Duas Histórias Italianas

dramaturgia italiana aberta pelo Festival de Teatro de Almada

Um polícia quer saber o nome do criminoso antes dos noticiários da noite, mas ainda nem sabe a identidade da vítima. Um trabalhador escreve à mãe e acaba relatando a ascensão e queda da sua cultura, agora que é a hora da morte do proletariado. Parece uma charada, mas estes enredos são antes uma passagem para a desenvolta dramaturgia italiana aberta pelo Festival de Teatro de Almada.

Para alguém estrangeiro à produção teatral na Itália de 2000, as peças de Fausto Paravidino e Ascanio Celestini (ambas de 2001) são uma descoberta agradável e estimulante. Mais ainda quando se percebe serem elas apenas duas faces de um prisma, isto é, duas das várias escritas teatrais que se ensaiam autonomamente pelos teatros do país – com a vantagem adicional de entre “Natura Morta in un Fosso” e “Fabbrica” não se encontrar filiação, antes diferentes formas de ver e representar os pedaços de vida a que se dedicam.

A teia que une “Natura Morta in un Fosso”, urdida como um policial negro, coloca o Rapaz, o Polícia, a Mãe, o Passador, o Namorado e a Puta no mundo das coisas que não esperavam… mas que acontecem. O ponto de vista de cada uma das personagens é utilizado por Paravidino no desenvolvimento do entrecho como um instrumento eficaz, que leva a investigação policial e a narrativa até ao seu porto, ao mesmo tempo que recorre às peripécias do percurso para caracterizar as personagens, acrescentando humanidade (e alguma miséria) ao que inicialmente não parece mais que o traço grosseiro de uma caricatura. Definitivo para o funcionamento deste dispositivo é a segurança da encenação de Serena Sinigaglia e o excelente trabalho do único actor em cena.

Fausto Russo Alesi cria, com cuidadosa minúcia, através de pequenos gestos, discretos esgares, uma determinada forma de movimentar o corpo, uma inclinação da cabeça, ou um singelo xaile sobre os ombros, personagens críveis, a bem-dizer indivíduos. Através delas, na consistência da sua interpretação, Alesi representa exemplarmente as muitas matizes do comportamento e revela a intenção do dramaturgo, que se apropria da estrutura do policial para expor a perplexidade, a interrogação existencial, os conflitos dos sentidos perante a crise desencadeada pela morte, ou pela violência da vida e o seu absurdo.

“Fabbrica”, por sua vez, trata de uma época em que os operários eram gigantes. Um tempo em que criavam, através do trabalho, riqueza para outros e, para si, uma cultura dinamicamente criativa e uma razão para existir.

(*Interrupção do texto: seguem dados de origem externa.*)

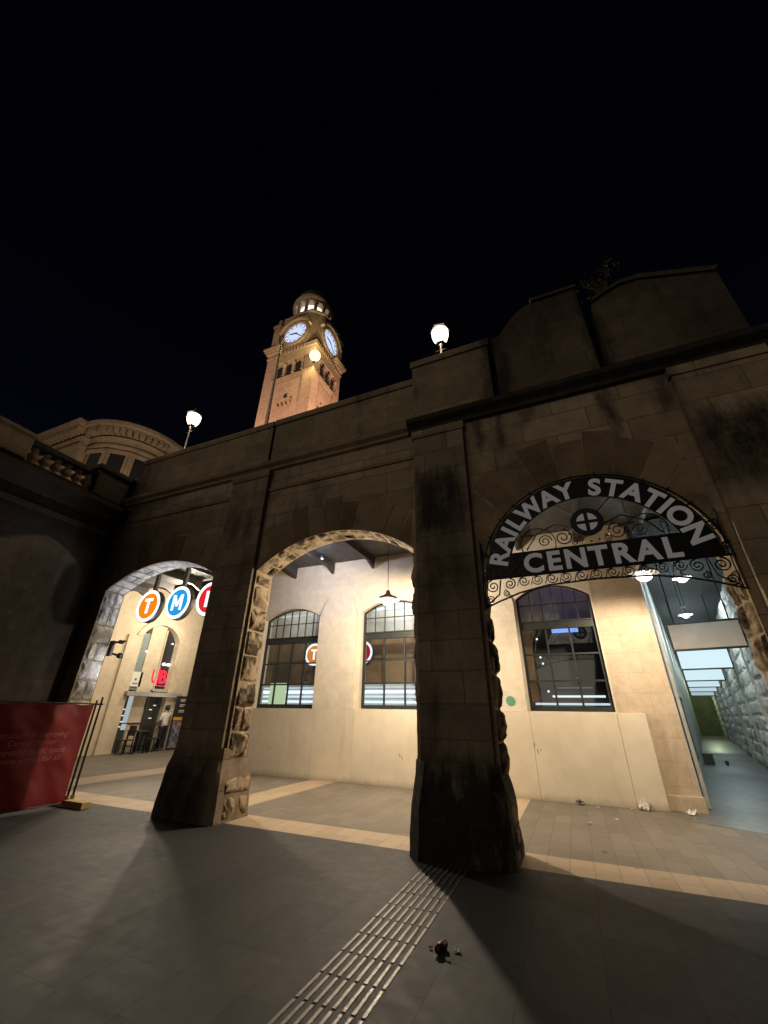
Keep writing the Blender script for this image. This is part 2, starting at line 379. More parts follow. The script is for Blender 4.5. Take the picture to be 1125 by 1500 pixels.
# piers: dressed front, plinth with sloping top, rock-faced cheeks
def jamb(m, X, sgn, ztop, seed, z0=.86, y0=F0 + .02, y1=F1 - .01, bulge=.075):
    r = random.Random(seed); z = z0
    while z < ztop - .05:
        h = min(r.choice((.40, .43, .46)), ztop - z)
        if ztop - z - h < .12: h = ztop - z
        cuts = [y0, y1] if r.random() < .55 else [y0, y0 + (y1 - y0) * r.uniform(.4, .62), y1]
        for a, b in zip(cuts, cuts[1:]):
            m.rockpatch((X, a + .002, z + .002), (0, b - a - .004, 0), (0, 0, h - .004), (sgn, 0, 0), bulge * r.uniform(.7, 1.25), seed + z * 3 + a)
        z += h
def soffit(m, c, a0, a1, n, seed, bulge=.032):
    r = random.Random(seed)
    for i in range(n):
        b0, b1 = a0 + (a1 - a0) * i / n, a0 + (a1 - a0) * (i + 1) / n
        P = lambda a, y: Vector((c[0] + c[2] * math.cos(R(a)), y, c[1] + c[2] * math.sin(R(a))))
        cuts = [F0 + .01, F1 - .01] if i % 2 else [F0 + .01, F0 + .27, F1 - .01]
        mid = (b0 + b1) / 2; nn = Vector((-math.cos(R(mid)), 0, -math.sin(R(mid))))
        for ya, yb in zip(cuts, cuts[1:]):
            o = P(b0, ya); m.rockpatch(o, P(b1, ya) - o, (0, yb - ya, 0), nn, bulge * r.uniform(.5, 1.2), seed + i, 8, 8)
def plinth(m, x0, x1, y0, y1, grow, zt0, zt1, bev):
    def ring(g_, z):
        c = bev
        X0, X1, Y0, Y1 = x0 - g_, x1 + g_, y0 - g_, y1 + g_
        return [(X0 + c, Y0, z), (X1 - c, Y0, z), (X1, Y0 + c, z), (X1, Y1, z), (X0, Y1, z), (X0, Y0 + c, z)]
    rings = [[m.bm.verts.new(p) for p in ring(g_, z)] for g_, z in ((grow + .02, 0), (grow, .3), (grow * .9, zt0), (grow * .62, zt0 + (zt1 - zt0) * .35), (grow * .25, zt0 + (zt1 - zt0) * .7), (0.01, zt1))]
    for a, b in zip(rings, rings[1:]):
        for k in range(6): m.bm.faces.new([a[k], a[(k + 1) % 6], b[(k + 1) % 6], b[k]])
    m.bm.faces.new(rings[-1])
    bmesh.ops.subdivide_edges(m.bm, edges=[e for e in m.bm.edges], cuts=3, use_grid_fill=True)
    for v in m.bm.verts: v.co += Vector(noise.noise_vector(v.co * 4)) * .018 if v.co.z > .01 else Vector((0, 0, 0))
PIERS = [(-6.62, -5.5, -6.58, -5.54, 5.98, 4.12, 4.1, .09), (-2.1, -.98, -2.02, -1.04, 5.97, 4.1, 3.3, .075), (2.2, 3.6, 2.3, 3.5, 5.97, 3.3, None, .11)]
for i, (x0, x1, p0, p1, yf, zl, zr, gr) in enumerate(PIERS):
    m = MB(); m.box(p0, p1, yf, F0 + .02, .8, 6.56, .012)
    m.box(p0 - .03, p1 + .03, yf - .03, F0 + .03, 6.4, 6.57, .01)
    pr = m.build('pier', M['pier'] if i < 2 else M['front'], af)
    m = MB(); plinth(m, x0, x1, yf if i != 1 else 5.90, F1 + .03, gr, .54, 1.02, .05 if i != 1 else .16)
    m.build('plinth', M['pier'], pr, smooth=False)
    m = MB(); jamb(m, x0, -1, zl, 11 + i); m.build('rock_facing', M['rock'], pr)
    if zr: m = MB(); jamb(m, x1, 1, zr, 31 + i); m.build('rock_facing', M['rock'], pr)
    for sx, X in ((1, x1 + gr * .97), (-1, x0 - gr * .97)):
        m = MB()
        m.rockpatch((X - sx * .012, F0 - .02, .345), (0, .62, 0), (0, 0, .24), (sx, 0, 0), .045, 5 + i, 16, 8)
        ys = F0 + random.Random(i).uniform(.2, .36)
        m.rockpatch((X, F0 - .02, .01), (0, ys - F0 + .02, 0), (0, 0, .33), (sx, 0, 0), .05, 9 + i, 10, 10); m.rockpatch((X, ys + .004, .01), (0, F0 + .6 - ys, 0), (0, 0, .33), (sx, 0, 0), .05, 15 + i, 10, 10)
        m.build('plinth_facing', M['rock'], pr)
m = MB(); soffit(m, (g1[0], g1[1], g1[2]), 90 + g1[3], 90 - g1[3], 15, 3); m.build('arch_soffit', M['rockpale'], af)  # paler stone than the other arches, the signs' glow put into its colour
m = MB(); soffit(m, (g2[0], g2[1], g2[2]), 90 + g2[3], 90 - g2[3], 15, 8); m.build('arch_soffit', M['rock'], af)
m = MB(); soffit(m, C3, 178, 2, 18, 12); m.build('arch_soffit', M['rock'], af)
m = MB(); jamb(m, -10.2, 1, 4.2, 77, z0=.0); m.build('arch_jamb', M['rockpale'], af)  # pale colour carries the signs' glow here too
# string course, cornice, parapet
def moulding(m, prof, x0, x1, yb):
    """profile (out, z) swept along X, closed against the wall plane yb"""
    for a, b in zip(prof, prof[1:]):
        m.face([(x0, yb - a[0], a[1]), (x1, yb - a[0], a[1]), (x1, yb - b[0], b[1]), (x0, yb - b[0], b[1])])
    for x in (x0, x1): m.face([(x, yb - o, z) for o, z in prof] + [(x, yb, prof[-1][1]), (x, yb, prof[0][1])])
m = MB(); moulding(m, [(0, 6.02), (.03, 6.03), (.03, 6.1), (0, 6.12)], -13.2, -2.05, F0)
moulding(m, [(0, 6.57), (.06, 6.6), (.07, 6.66), (.14, 6.72), (.15, 6.8), (.02, 6.86), (0, 6.86)], -13.2, -2.14, F0); m.build('string_course', M['trim'], af)
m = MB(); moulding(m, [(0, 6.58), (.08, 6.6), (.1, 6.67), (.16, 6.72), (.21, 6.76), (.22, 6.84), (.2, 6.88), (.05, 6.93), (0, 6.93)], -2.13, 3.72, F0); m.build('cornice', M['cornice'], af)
m = MB(); m.box(-13.2, -10.3, F0 + .02, F1 + .1, 6.86, 7.55, .01); m.box(-10.3, -5.72, F0 - .02, F1 + .1, 6.86, 7.93, .012); m.box(-10.36, -5.70, F0 - .05, F1 + .13, 7.93, 8.1, .02)
m.box(-5.66, -2.03, F0 - .0, F1 + .1, 6.86, 7.95, .012); m.box(-5.68, -2.03, F0 - .04, F1 + .13, 7.95, 8.12, .02); m.build('parapet', M['para'], af)
m = MB(); m.box(-2.0, -.38, F0 - .13, F1 + .2, 6.935, 8.30, .015); m.box(-2.04, -.34, F0 - .17, F1 + .24, 8.30, 8.47, .02); m.build('parapet_block', M['para'], af)
# the block whose top ramps up in a curve, and its taller neighbour
ramp = [(-.28, 6.935), (1.42, 6.935), (1.42, 9.18), (.62, 9.2)] + [(.62 - .72 * t, 9.2 - .62 * (t ** 2.0)) for t in (.2, .4, .6, .8, 1.0)] + [(-.28, 8.5)]
m = MB(); m.prism([ramp], XZ, F0 - .05, F1 + .2)
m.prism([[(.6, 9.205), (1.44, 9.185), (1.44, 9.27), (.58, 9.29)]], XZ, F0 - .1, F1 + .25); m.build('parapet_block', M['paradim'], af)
m = MB(); tp = [(1.58, 8.5), (1.8, 8.62), (2.1, 8.74), (2.4, 8.73), (3.46, 8.32)]
m.prism([[(1.58, 6.935), (3.46, 6.935)] + list(reversed(tp))], XZ, F0 - .15, F1 + .2)
m.prism([[(x - .02, z + .005) for x, z in tp] + [(x + .03, z + .10) for x, z in reversed(tp)]], XZ, F0 - .2, F1 + .25)
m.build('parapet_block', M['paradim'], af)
# ceiling of the arcade with its beams
m = MB(); m.box(-24, 4.6, F1 + .12, 10.68, 5.97, 6.05); m.build('ceiling_boards', M['ceil'], af)
for k in range(-9, 9):
    bx = -6.47 + 1.45 * k
    if -23 < bx < 4.4:
        m = MB(); m.box(bx - .05, bx + .05, F1 + .0, 10.66, 5.74, 5.967, .006); m.prism([[(10.66, 5.6), (10.66, 5.738), (10.3, 5.738)]], YZ, bx - .045, bx + .045); m.build('beam', M['beam'], af)

# shrub rooted in the parapet
sh = thing('shrub', 'small wild shrub sprouting on top of the parapet between two big stone blocks', 'shrub', (1.95, 6.2, 9.0))
r = random.Random(4); m = MB(); st = MB()
for k in range(9):
    a = r.uniform(0, 6.28); e = Vector((1.95 + .34 * math.cos(a) * r.random() - .02, 6.2 + .2 * math.sin(a), 9.0 + r.uniform(.22, .5)))
    st.tube([(1.95, 6.2, 8.98), ((1.95 + e.x) / 2 + r.uniform(-.05, .05), 6.2, (9 + e.z) / 2), e], [.012, .008, .004], 5)
    for j in range(36):
        c = e + Vector((r.gauss(0, .10), r.gauss(0, .09), r.gauss(0, .09))); u = Vector((r.gauss(0, 1), r.gauss(0, 1), r.gauss(0, 1))).normalized(); v = u.orthogonal().normalized()
        m.face([c - u * .05, c + v * .024, c + u * .05, c - v * .024])
m.build('leaves', plain('dry_leaf', (.26, .22, .07), .7, 0, .4, 12), sh); st.build('stem', plain('twig', (.08, .055, .03), .8), sh)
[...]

A automatização primeiro, a economia global depois, deixaram a fábrica à beira da extinção nos países desenvolvidos. O proletariado perdeu a sua instituição – o seu centro – ainda antes de desaparecer. Ascanio Celestini podia escolher várias abordagens, mas preferiu encenar e interpretar um monólogo demencial. Através da vida de três Faustos, três gerações de uma família de trabalhadores, desfilam as lutas contra o capitalismo e o fascismo; expõe-se a dor de ver partir os seus, derrotados pela eficácia das máquinas. Eles dão a conhecer os desapontamentos e as alegrias da sua classe, as vitórias e as derrotas, mas também as fantasias, os mitos, os desejos sublimados de personagens por vezes bizarras, por vezes surrealistas. Nobres e generosas umas, cruéis ou simplesmente oportunistas outras, sempre personagens que já só existem em recordações, ou na inspirada visão de Ascanio Celestini – que assim as devolve à memória colectiva.

Uma combinação ardilosa de técnicas narrativas com investigação antropológica, como parece ser hábito do autor, cria em “Fabbrica” um fresco sobre meio século de História italiana na forma de uma carta que um operário escreve à mãe. É um longo monólogo, recitado a um ritmo estonteante, aqui e ali complementado por vozes gravadas que asseguram a fidelidade narrativa. É também uma opção cénica que facilmente podia deslizar e perder-se em vulgar exercício de estilo sobre a oralidade – até porque o dramaturgo recorre com frequência ao colorido dos dialectos locais -, mas que a intensa interpretação de Celestini transforma numa espécie de melopeia hipnótica, onde as palavras se tornam melodias encantatórias.